§ Record set
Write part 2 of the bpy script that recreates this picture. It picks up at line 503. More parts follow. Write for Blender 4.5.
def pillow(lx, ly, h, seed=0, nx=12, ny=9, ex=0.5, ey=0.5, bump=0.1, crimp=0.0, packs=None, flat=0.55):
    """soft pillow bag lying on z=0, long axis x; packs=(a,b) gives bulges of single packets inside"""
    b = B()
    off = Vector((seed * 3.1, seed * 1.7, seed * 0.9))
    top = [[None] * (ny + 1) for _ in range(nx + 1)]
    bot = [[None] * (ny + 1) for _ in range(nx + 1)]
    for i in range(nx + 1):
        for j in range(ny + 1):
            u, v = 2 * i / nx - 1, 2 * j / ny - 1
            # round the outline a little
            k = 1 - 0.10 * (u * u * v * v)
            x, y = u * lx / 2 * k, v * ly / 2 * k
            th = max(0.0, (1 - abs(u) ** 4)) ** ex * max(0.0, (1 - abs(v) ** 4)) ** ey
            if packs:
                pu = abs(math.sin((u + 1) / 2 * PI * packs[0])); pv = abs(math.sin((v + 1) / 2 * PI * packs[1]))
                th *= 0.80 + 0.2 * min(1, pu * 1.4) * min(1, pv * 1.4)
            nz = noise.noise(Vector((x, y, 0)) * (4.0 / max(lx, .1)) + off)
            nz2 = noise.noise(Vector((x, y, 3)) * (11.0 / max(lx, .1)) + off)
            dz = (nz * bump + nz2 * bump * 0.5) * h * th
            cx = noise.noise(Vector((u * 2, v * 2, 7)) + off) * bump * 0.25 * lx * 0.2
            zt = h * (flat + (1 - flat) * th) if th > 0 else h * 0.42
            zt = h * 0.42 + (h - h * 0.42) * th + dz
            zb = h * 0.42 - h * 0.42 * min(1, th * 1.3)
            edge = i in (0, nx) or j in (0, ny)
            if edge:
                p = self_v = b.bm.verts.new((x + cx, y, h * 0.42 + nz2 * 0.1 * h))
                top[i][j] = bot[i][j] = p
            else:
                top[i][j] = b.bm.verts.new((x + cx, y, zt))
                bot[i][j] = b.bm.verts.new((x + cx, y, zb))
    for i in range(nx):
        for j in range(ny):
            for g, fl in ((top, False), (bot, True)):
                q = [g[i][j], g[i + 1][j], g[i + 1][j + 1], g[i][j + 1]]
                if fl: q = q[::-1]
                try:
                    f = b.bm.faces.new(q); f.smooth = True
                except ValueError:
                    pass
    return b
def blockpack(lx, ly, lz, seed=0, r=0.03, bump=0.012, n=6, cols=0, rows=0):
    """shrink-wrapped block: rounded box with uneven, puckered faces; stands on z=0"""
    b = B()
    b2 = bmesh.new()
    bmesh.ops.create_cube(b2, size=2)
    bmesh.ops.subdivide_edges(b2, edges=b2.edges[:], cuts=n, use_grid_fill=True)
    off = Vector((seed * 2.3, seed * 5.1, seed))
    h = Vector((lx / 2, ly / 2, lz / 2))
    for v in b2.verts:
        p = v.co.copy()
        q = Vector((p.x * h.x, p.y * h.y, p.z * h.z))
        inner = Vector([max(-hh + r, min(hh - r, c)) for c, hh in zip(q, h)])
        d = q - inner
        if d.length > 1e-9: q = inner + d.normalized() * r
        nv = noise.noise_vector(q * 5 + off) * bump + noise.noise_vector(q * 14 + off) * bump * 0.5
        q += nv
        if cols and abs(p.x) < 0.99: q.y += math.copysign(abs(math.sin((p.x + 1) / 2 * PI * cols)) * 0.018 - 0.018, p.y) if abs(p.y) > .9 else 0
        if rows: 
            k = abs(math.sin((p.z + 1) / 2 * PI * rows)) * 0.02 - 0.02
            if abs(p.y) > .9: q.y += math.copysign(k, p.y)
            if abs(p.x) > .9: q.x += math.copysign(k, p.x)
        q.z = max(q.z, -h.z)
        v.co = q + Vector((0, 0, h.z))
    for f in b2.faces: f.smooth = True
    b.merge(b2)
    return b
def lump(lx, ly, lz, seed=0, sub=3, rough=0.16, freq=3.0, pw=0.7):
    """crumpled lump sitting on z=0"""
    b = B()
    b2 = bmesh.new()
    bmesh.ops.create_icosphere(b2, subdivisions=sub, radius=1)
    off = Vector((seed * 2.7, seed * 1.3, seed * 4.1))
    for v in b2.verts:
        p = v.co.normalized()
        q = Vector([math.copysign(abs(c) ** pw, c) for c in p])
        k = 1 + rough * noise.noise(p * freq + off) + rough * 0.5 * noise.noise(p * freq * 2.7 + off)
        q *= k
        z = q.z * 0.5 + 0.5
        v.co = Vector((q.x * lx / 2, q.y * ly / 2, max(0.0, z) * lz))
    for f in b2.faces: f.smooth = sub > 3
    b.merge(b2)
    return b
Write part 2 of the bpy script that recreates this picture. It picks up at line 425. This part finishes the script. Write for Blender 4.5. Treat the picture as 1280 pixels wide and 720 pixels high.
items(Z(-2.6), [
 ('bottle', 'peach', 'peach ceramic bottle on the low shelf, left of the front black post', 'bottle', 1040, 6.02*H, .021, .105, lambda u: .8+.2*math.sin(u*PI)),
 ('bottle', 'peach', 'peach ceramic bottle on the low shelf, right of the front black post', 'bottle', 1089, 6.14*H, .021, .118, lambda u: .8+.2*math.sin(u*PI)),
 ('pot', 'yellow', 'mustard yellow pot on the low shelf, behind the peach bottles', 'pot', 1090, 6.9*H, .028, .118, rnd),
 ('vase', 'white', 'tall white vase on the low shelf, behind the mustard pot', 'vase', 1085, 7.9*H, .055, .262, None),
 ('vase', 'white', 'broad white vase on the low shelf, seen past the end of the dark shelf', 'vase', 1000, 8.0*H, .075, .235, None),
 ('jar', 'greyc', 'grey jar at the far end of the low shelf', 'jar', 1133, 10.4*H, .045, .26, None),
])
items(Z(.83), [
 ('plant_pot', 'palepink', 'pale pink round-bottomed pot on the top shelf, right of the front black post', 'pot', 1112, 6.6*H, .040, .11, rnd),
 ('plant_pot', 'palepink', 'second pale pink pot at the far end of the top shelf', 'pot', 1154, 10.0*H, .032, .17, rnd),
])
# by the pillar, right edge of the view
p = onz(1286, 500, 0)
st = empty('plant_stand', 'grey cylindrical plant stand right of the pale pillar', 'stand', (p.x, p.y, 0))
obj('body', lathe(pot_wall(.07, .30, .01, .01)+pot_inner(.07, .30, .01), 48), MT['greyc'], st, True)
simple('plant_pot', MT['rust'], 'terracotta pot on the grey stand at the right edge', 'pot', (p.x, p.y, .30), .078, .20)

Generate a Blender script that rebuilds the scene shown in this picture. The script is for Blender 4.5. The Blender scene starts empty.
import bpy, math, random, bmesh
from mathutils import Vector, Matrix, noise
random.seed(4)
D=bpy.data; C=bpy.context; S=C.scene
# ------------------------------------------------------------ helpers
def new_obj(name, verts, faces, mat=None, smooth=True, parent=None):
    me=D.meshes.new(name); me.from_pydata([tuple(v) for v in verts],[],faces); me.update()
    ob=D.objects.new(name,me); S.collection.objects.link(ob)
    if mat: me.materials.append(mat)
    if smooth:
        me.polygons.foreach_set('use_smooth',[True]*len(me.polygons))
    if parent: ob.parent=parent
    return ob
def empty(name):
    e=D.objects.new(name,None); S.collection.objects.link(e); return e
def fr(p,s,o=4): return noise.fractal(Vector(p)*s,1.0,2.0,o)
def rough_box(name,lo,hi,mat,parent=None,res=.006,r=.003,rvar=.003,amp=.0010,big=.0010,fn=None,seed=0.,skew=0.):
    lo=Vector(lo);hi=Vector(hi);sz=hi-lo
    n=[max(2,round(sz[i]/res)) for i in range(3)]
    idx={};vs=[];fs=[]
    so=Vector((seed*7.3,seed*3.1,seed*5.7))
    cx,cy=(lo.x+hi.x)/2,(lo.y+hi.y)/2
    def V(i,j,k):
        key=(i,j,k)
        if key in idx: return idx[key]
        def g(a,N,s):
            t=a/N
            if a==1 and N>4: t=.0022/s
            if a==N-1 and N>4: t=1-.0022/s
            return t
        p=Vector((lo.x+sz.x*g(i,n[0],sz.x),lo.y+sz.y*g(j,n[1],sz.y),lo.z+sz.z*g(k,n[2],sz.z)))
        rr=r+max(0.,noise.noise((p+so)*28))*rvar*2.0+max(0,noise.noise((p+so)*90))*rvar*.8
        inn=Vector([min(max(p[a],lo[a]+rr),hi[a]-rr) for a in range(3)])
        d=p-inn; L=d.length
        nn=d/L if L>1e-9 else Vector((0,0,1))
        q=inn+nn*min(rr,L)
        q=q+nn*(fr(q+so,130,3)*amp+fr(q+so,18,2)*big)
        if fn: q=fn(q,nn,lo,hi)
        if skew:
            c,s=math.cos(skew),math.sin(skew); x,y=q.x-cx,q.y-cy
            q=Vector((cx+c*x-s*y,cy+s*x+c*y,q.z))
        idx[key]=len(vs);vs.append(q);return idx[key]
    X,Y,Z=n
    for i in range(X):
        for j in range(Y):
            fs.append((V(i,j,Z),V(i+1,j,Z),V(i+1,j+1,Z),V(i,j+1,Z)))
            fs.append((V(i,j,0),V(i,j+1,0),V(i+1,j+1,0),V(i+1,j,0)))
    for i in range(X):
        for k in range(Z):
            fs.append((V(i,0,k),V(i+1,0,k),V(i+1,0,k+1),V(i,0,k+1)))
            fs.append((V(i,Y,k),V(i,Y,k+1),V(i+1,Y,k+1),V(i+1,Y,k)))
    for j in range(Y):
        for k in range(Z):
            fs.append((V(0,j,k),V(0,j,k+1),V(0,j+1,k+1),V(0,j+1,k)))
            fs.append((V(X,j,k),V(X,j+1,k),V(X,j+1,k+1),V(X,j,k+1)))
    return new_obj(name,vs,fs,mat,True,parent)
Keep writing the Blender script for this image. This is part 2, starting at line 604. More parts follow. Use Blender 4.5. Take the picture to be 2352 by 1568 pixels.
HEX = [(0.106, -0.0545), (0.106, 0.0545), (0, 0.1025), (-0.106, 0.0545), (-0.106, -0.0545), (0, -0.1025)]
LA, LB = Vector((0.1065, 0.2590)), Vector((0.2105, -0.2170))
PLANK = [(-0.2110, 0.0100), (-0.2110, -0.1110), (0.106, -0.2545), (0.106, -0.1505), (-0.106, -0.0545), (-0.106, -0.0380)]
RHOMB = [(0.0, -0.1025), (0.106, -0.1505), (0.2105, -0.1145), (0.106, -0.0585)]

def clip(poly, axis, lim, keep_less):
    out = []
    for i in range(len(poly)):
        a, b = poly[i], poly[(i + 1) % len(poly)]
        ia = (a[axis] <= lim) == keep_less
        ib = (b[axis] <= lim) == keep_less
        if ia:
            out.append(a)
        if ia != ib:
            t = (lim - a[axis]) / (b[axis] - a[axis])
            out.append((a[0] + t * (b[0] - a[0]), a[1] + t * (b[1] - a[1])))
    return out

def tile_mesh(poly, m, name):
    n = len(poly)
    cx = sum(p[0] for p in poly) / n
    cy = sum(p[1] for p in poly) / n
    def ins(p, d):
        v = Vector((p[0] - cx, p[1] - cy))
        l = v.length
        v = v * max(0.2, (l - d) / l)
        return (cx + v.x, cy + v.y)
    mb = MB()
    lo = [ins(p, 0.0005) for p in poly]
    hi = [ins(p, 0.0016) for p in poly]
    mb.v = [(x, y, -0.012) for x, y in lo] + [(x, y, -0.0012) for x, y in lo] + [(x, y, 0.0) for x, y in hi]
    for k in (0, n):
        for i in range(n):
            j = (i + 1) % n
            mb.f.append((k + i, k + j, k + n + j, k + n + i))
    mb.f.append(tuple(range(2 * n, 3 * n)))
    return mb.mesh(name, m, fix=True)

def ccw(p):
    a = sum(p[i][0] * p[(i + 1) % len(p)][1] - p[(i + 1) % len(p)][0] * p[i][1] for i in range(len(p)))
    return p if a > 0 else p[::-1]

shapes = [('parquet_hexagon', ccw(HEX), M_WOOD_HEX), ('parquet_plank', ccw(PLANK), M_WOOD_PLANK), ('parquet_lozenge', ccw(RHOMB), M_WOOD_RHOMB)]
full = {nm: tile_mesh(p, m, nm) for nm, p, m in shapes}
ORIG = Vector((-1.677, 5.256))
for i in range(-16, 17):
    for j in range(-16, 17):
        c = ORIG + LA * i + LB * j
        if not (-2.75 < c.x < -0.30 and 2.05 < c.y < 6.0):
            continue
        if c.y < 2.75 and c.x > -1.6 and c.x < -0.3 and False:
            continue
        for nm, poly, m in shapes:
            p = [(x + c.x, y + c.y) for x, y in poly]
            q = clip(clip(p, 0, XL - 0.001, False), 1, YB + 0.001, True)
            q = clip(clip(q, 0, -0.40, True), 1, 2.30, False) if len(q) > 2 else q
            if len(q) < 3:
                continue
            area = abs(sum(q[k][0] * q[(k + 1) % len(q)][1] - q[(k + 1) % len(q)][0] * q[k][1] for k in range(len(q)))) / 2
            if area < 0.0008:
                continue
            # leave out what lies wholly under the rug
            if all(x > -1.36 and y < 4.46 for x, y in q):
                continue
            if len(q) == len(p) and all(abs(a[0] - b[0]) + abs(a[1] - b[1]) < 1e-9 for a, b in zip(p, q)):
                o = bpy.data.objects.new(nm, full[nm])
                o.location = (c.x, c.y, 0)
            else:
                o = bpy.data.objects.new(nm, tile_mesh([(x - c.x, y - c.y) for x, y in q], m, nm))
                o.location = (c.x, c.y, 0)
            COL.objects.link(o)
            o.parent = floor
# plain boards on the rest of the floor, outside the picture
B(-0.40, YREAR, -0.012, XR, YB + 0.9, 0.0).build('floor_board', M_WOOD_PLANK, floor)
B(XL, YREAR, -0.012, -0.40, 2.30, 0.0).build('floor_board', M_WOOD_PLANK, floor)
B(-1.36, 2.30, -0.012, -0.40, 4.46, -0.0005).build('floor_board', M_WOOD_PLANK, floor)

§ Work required
Which lines above run from the one containing "Keep writing the" down to the one containing "-0.1145), (0.106, -0.0585)]"? Repeat exactly those, both ends included, and nothing else.

§ Written response
Keep writing the Blender script for this image. This is part 2, starting at line 604. More parts follow. Use Blender 4.5. Take the picture to be 2352 by 1568 pixels.
HEX = [(0.106, -0.0545), (0.106, 0.0545), (0, 0.1025), (-0.106, 0.0545), (-0.106, -0.0545), (0, -0.1025)]
LA, LB = Vector((0.1065, 0.2590)), Vector((0.2105, -0.2170))
PLANK = [(-0.2110, 0.0100), (-0.2110, -0.1110), (0.106, -0.2545), (0.106, -0.1505), (-0.106, -0.0545), (-0.106, -0.0380)]
RHOMB = [(0.0, -0.1025), (0.106, -0.1505), (0.2105, -0.1145), (0.106, -0.0585)]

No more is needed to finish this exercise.